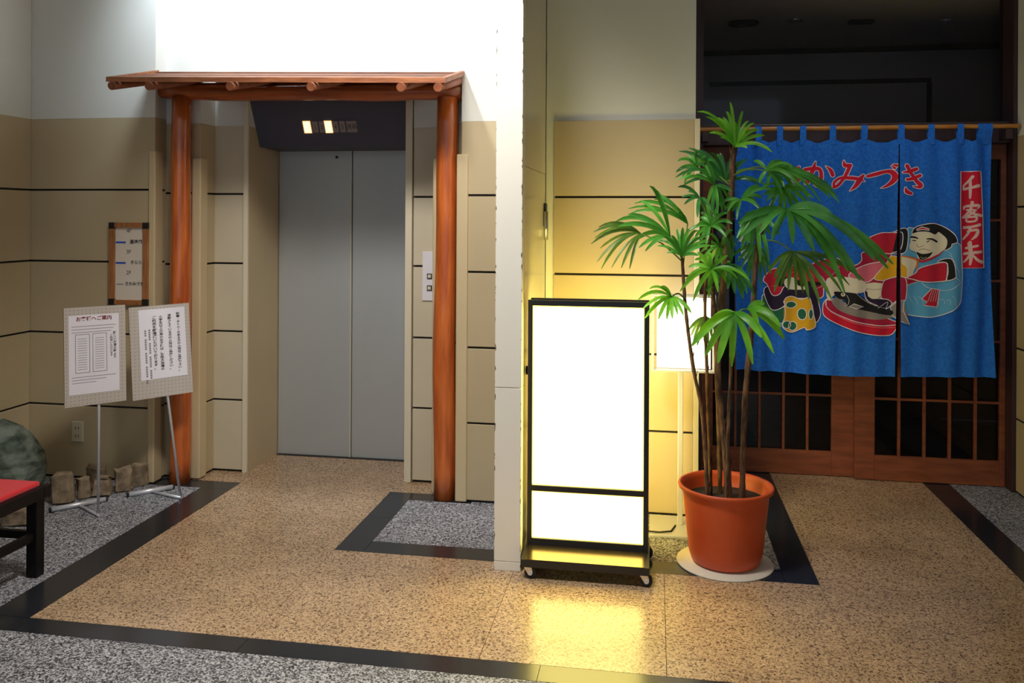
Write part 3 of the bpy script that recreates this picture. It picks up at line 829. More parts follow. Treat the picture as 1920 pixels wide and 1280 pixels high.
for z0, z1 in ((0.379, 1.211), (0.133, 0.351)):
    for a in [(LX0 + 0.023, LX0 + 0.0265, z0, z1), (LX1 - 0.0265, LX1 - 0.023, z0, z1), (LX0 + 0.0265, LX1 - 0.0265, z0, z0 + 0.004), (LX0 + 0.0265, LX1 - 0.0265, z1 - 0.003, z1)]:
        obj('panel_edge_glow', B(a[0], a[1], LYF - 0.001, LYF + 0.0019, a[2], a[3]), 'amber', lb)
obj('base_tray', prism([(3.785, 0.054), (4.155, 0.054), (4.155, 0.088), (4.05, 0.100), (3.93, 0.100), (3.785, 0.088)], 'x', LX0 - 0.006, LX1 + 0.006), 'black', lb)
obj('tray_sheen_plate', prism([(3.786, 0.0884), (3.93, 0.1004), (3.93, 0.1016), (3.786, 0.0896)], 'x', LX0 + 0.012, LX1 - 0.012), 'tray', lb)
obj('knob', T([(LX0 - 0.004, 3.99, 0.90), (LX0 - 0.016, 3.99, 0.90)], [0.022, 0.020], seg=16), 'black', lb)
for x in (-0.552, -0.036):
    for y in (3.806, 4.125):
        pf = [(x - 0.022, 0.054), (x + 0.014, 0.054), (x + 0.020, 0.034), (x + 0.012, 0.018), (x - 0.002, 0.022)]
        c = obj('caster', prism(pf, 'y', y - 0.016, y - 0.013), 'chrome', lb)
        obj('fork_plate', prism(pf, 'y', y + 0.013, y + 0.016), 'chrome', c)
        obj('wheel', T([(x + 0.008, y - 0.011, 0.0275), (x + 0.008, y + 0.011, 0.0275)], 0.0268, seg=24), 'rubber', c)
        obj('hub', T([(x + 0.008, y - 0.0175, 0.0275), (x + 0.008, y + 0.0175, 0.0275)], 0.011, seg=16), 'alu', c)

# second, smaller lit sign on a pole
st = thing('pole_sign', (0.14, 4.58, 0), 'small lit panel sign on a steel pole behind the palm', 'pole sign')
obj('base_plate', B(-0.02, 0.34, 4.40, 4.70, 0.0005, 0.014, bev=0.003), 'alu', st)
obj('pole', B(0.125, 0.152, 4.56, 4.585, 0.014, 0.818, bev=0.003), 'alu', st)
for a in [(-0.014, 0.000, 0.816, 1.222), (0.302, 0.316, 0.816, 1.222), (0.000, 0.302, 0.816, 0.826), (0.000, 0.302, 1.212, 1.222)]:
    obj('frame_bar', B(a[0], a[1], 4.545, 4.605, a[2], a[3], bev=0.002), 'alu', st)
obj('glowing_panel', B(0.014, 0.290, 4.550, 4.600, 0.838, 1.204), 'lightbox2', st)
obj('clear_sheet', B(0.000, 0.302, 4.5455, 4.5475, 0.826, 1.212), 'tglass', st)
bm = T([(0.115, 4.54, 0.0185), (0.09, 4.45, 0.0185), (0.03, 4.425, 0.0185), (-0.022, 4.43, 0.0185), (-0.045, 4.43, 0.0045), (-0.08, 4.36, 0.0045), (-0.06, 4.28, 0.02), (-0.12, 4.17, 0.06)], 0.004, seg=8)
tag(obj('power_cord', bm, 'rubber'), 'thin black cord between the pole sign and the glowing sign', 'cord')

# ---------------------------------------------------------------- noren curtain on its pole
NT, NB = 2.108, 0.680
def fold(x, z):
    t = (NT - z) / (NT - NB)
    l = math.exp(-((x - 0.62) / 0.30) ** 2)
    r = math.exp(-((x - 1.90) / 0.16) ** 2)
    m_ = 0.25 + 0.75 * max(l, r)
    a = (0.004 + 0.018 * m_)
    return 5.447 + a * (0.7 * math.sin(x * 46 + 0.6 * math.sin(z * 3)) + 0.5 * math.sin(x * 23 + 1.3 + t)) + 0.006 * math.sin(x * 9 + z * 1.5) - 0.004
SLIT = 1.446
def slit_half(z): return 0.002 + 0.014 * max(0.0, (NT - z) / (NT - NB))
noren = thing('shop_curtain', (1.23, 5.45, NB), 'blue split shop curtain with red lettering and a painted feast scene', 'curtain')
TABS = (0.500, 0.629, 0.755, 0.891, 1.065, 1.247, 1.457, 1.626, 1.789, 1.925)
def toptz(x):
    d = min(abs(x - t_) for t_ in TABS)
    return NT - 0.022 * min(1.0, d / 0.07) ** 1.5
def cloth(x0, x1, lfun, rfun, nx, nz):
    bm = bmesh.new()
    g = []
    for j in range(nz + 1):
        row = []
        for i in range(nx + 1):
            s, t = i / nx, j / nz
            x = x0 + (x1 - x0) * s
            zt = toptz(x)
            z = zt + (NB + 0.010 * math.sin(x * 4) - zt) * t
            xx = lfun(z) + (rfun(z) - lfun(z)) * s
            row.append(bm.verts.new((xx, fold(xx, z), z)))
        g.append(row)
    for a, b in zip(g, g[1:]):
        for i in range(nx):
            f = bm.faces.new((a[i], b[i], b[i + 1], a[i + 1])); f.smooth = True
    bmesh.ops.recalc_face_normals(bm, faces=bm.faces)
    return bm
pl = obj('curtain_half', cloth(0.485, SLIT, lambda z: 0.485 + 0.01 * (NT - z), lambda z: SLIT - slit_half(z), 96, 40), 'cloth', noren)
pr = obj('curtain_half', cloth(SLIT, 1.970, lambda z: SLIT + slit_half(z), lambda z: 1.968 + 0.018 * (NT - z) / 1.4 - 0.012 * math.sin((NT - z) * 2.2), 60, 40), 'cloth', noren)
RODY, RODZ, RODR = 5.45, 2.176, 0.0135
for i, x in enumerate(TABS):
    w = 0.018 if i < 9 else 0.040
    bm = bmesh.new()
    prof = [(fold(x, NT - 0.03) - 0.002, NT - 0.035), (RODY - RODR - 0.003, RODZ - 0.02), (RODY - RODR - 0.003, RODZ)]
    prof += [(RODY - (RODR + 0.003) * math.cos(a), RODZ + (RODR + 0.003) * math.sin(a)) for a in [math.pi * k / 8 for k in range(1, 8)]]
    prof += [(RODY + RODR + 0.003, RODZ), (RODY + RODR + 0.003, RODZ - 0.02), (fold(x, NT - 0.03) + 0.004, NT - 0.035)]
    L = [(bm.verts.new((x - w, y, z)), bm.verts.new((x + w, y, z))) for y, z in prof]
    for a, b in zip(L, L[1:]): bm.faces.new((a[0], a[1], b[1], b[0])).smooth = True
    obj('tab', bm, 'cloth', noren)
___
The data above needs to be retyped exactly, with the images left out.

THE OUTPUT →
Write part 3 of the bpy script that recreates this picture. It picks up at line 829. More parts follow. Treat the picture as 1920 pixels wide and 1280 pixels high.
for z0, z1 in ((0.379, 1.211), (0.133, 0.351)):
    for a in [(LX0 + 0.023, LX0 + 0.0265, z0, z1), (LX1 - 0.0265, LX1 - 0.023, z0, z1), (LX0 + 0.0265, LX1 - 0.0265, z0, z0 + 0.004), (LX0 + 0.0265, LX1 - 0.0265, z1 - 0.003, z1)]:
        obj('panel_edge_glow', B(a[0], a[1], LYF - 0.001, LYF + 0.0019, a[2], a[3]), 'amber', lb)
obj('base_tray', prism([(3.785, 0.054), (4.155, 0.054), (4.155, 0.088), (4.05, 0.100), (3.93, 0.100), (3.785, 0.088)], 'x', LX0 - 0.006, LX1 + 0.006), 'black', lb)
obj('tray_sheen_plate', prism([(3.786, 0.0884), (3.93, 0.1004), (3.93, 0.1016), (3.786, 0.0896)], 'x', LX0 + 0.012, LX1 - 0.012), 'tray', lb)
obj('knob', T([(LX0 - 0.004, 3.99, 0.90), (LX0 - 0.016, 3.99, 0.90)], [0.022, 0.020], seg=16), 'black', lb)
for x in (-0.552, -0.036):
    for y in (3.806, 4.125):
        pf = [(x - 0.022, 0.054), (x + 0.014, 0.054), (x + 0.020, 0.034), (x + 0.012, 0.018), (x - 0.002, 0.022)]
        c = obj('caster', prism(pf, 'y', y - 0.016, y - 0.013), 'chrome', lb)
        obj('fork_plate', prism(pf, 'y', y + 0.013, y + 0.016), 'chrome', c)
        obj('wheel', T([(x + 0.008, y - 0.011, 0.0275), (x + 0.008, y + 0.011, 0.0275)], 0.0268, seg=24), 'rubber', c)
        obj('hub', T([(x + 0.008, y - 0.0175, 0.0275), (x + 0.008, y + 0.0175, 0.0275)], 0.011, seg=16), 'alu', c)

# second, smaller lit sign on a pole
st = thing('pole_sign', (0.14, 4.58, 0), 'small lit panel sign on a steel pole behind the palm', 'pole sign')
obj('base_plate', B(-0.02, 0.34, 4.40, 4.70, 0.0005, 0.014, bev=0.003), 'alu', st)
obj('pole', B(0.125, 0.152, 4.56, 4.585, 0.014, 0.818, bev=0.003), 'alu', st)
for a in [(-0.014, 0.000, 0.816, 1.222), (0.302, 0.316, 0.816, 1.222), (0.000, 0.302, 0.816, 0.826), (0.000, 0.302, 1.212, 1.222)]:
    obj('frame_bar', B(a[0], a[1], 4.545, 4.605, a[2], a[3], bev=0.002), 'alu', st)
obj('glowing_panel', B(0.014, 0.290, 4.550, 4.600, 0.838, 1.204), 'lightbox2', st)
obj('clear_sheet', B(0.000, 0.302, 4.5455, 4.5475, 0.826, 1.212), 'tglass', st)
bm = T([(0.115, 4.54, 0.0185), (0.09, 4.45, 0.0185), (0.03, 4.425, 0.0185), (-0.022, 4.43, 0.0185), (-0.045, 4.43, 0.0045), (-0.08, 4.36, 0.0045), (-0.06, 4.28, 0.02), (-0.12, 4.17, 0.06)], 0.004, seg=8)
tag(obj('power_cord', bm, 'rubber'), 'thin black cord between the pole sign and the glowing sign', 'cord')

# ---------------------------------------------------------------- noren curtain on its pole
NT, NB = 2.108, 0.680
def fold(x, z):
    t = (NT - z) / (NT - NB)
    l = math.exp(-((x - 0.62) / 0.30) ** 2)
    r = math.exp(-((x - 1.90) / 0.16) ** 2)
    m_ = 0.25 + 0.75 * max(l, r)
    a = (0.004 + 0.018 * m_)
    return 5.447 + a * (0.7 * math.sin(x * 46 + 0.6 * math.sin(z * 3)) + 0.5 * math.sin(x * 23 + 1.3 + t)) + 0.006 * math.sin(x * 9 + z * 1.5) - 0.004
SLIT = 1.446
def slit_half(z): return 0.002 + 0.014 * max(0.0, (NT - z) / (NT - NB))
noren = thing('shop_curtain', (1.23, 5.45, NB), 'blue split shop curtain with red lettering and a painted feast scene', 'curtain')
TABS = (0.500, 0.629, 0.755, 0.891, 1.065, 1.247, 1.457, 1.626, 1.789, 1.925)
def toptz(x):
    d = min(abs(x - t_) for t_ in TABS)
    return NT - 0.022 * min(1.0, d / 0.07) ** 1.5
def cloth(x0, x1, lfun, rfun, nx, nz):
    bm = bmesh.new()
    g = []
    for j in range(nz + 1):
        row = []
        for i in range(nx + 1):
            s, t = i / nx, j / nz
            x = x0 + (x1 - x0) * s
            zt = toptz(x)
            z = zt + (NB + 0.010 * math.sin(x * 4) - zt) * t
            xx = lfun(z) + (rfun(z) - lfun(z)) * s
            row.append(bm.verts.new((xx, fold(xx, z), z)))
        g.append(row)
    for a, b in zip(g, g[1:]):
        for i in range(nx):
            f = bm.faces.new((a[i], b[i], b[i + 1], a[i + 1])); f.smooth = True
    bmesh.ops.recalc_face_normals(bm, faces=bm.faces)
    return bm
pl = obj('curtain_half', cloth(0.485, SLIT, lambda z: 0.485 + 0.01 * (NT - z), lambda z: SLIT - slit_half(z), 96, 40), 'cloth', noren)
pr = obj('curtain_half', cloth(SLIT, 1.970, lambda z: SLIT + slit_half(z), lambda z: 1.968 + 0.018 * (NT - z) / 1.4 - 0.012 * math.sin((NT - z) * 2.2), 60, 40), 'cloth', noren)
RODY, RODZ, RODR = 5.45, 2.176, 0.0135
for i, x in enumerate(TABS):
    w = 0.018 if i < 9 else 0.040
    bm = bmesh.new()
    prof = [(fold(x, NT - 0.03) - 0.002, NT - 0.035), (RODY - RODR - 0.003, RODZ - 0.02), (RODY - RODR - 0.003, RODZ)]
    prof += [(RODY - (RODR + 0.003) * math.cos(a), RODZ + (RODR + 0.003) * math.sin(a)) for a in [math.pi * k / 8 for k in range(1, 8)]]
    prof += [(RODY + RODR + 0.003, RODZ), (RODY + RODR + 0.003, RODZ - 0.02), (fold(x, NT - 0.03) + 0.004, NT - 0.035)]
    L = [(bm.verts.new((x - w, y, z)), bm.verts.new((x + w, y, z))) for y, z in prof]
    for a, b in zip(L, L[1:]): bm.faces.new((a[0], a[1], b[1], b[0])).smooth = True
    obj('tab', bm, 'cloth', noren)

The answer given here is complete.